Recording his dogged traipsing around West Yorkshire, turning up only traces or absences, Harrison’s archive is also an ironic postscript to the life of Nicholson, who was so concerned with how he would be remembered. At around midnight on Good Friday 1843, the inebriated poet slipped on the stepping-stones in the River Aire as he returned to Saltaire, managed to extract himself from the river, but died on the bank. The stepping-stones themselves were removed shortly afterwards, and even his original grave site was lost – to the B6265 when it cut across the churchyard of All Saints in Bingley.

In Poetry or Bust, Harrison brings Nicholson back from the dead to unveil the ‘busts of the great bards’ one by one, certain that he’ll be among them.

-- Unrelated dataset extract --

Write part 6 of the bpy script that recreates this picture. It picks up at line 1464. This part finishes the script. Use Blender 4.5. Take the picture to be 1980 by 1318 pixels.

Needless to say, he’s disappointed, although he finds one that portrays his employer and supporter, the founder of Saltaire, Sir Titus Salt.
Rutter remembers vividly “the theatrical ‘charge’ of performing in a found space with real ‘ghosts’ as colleagues – and a River Aire graced by David Hockney flourishes (he visited during rehearsals, adding his deft touches to the painted blue version of the water)”. He rates Poetry or Bust as “theatre at its best: gutsy and tender, raucous and sweet, surfing on the muscular, thrusting rhythms of Tony’s poetic genius”.
Other objects on display in The Treasures of the Brotherton include Hockney’s designs for the book of the play – which the artist drew in Salts Diner, two days before the first performance – and the Burmantofts plaque of Dante, given by Silver to Harrison as promised and later chipped when it rolled off a shelf in the writer’s home and caught him a glancing blow.
All together, says Dr Rebecca Wade, Associate Curator of Special Collections at the University of Leeds, the display offers “a tragicomic exploration of working-class experience, the corrupting influence of commerce on creativity, and the meanings of sculptural memorials”.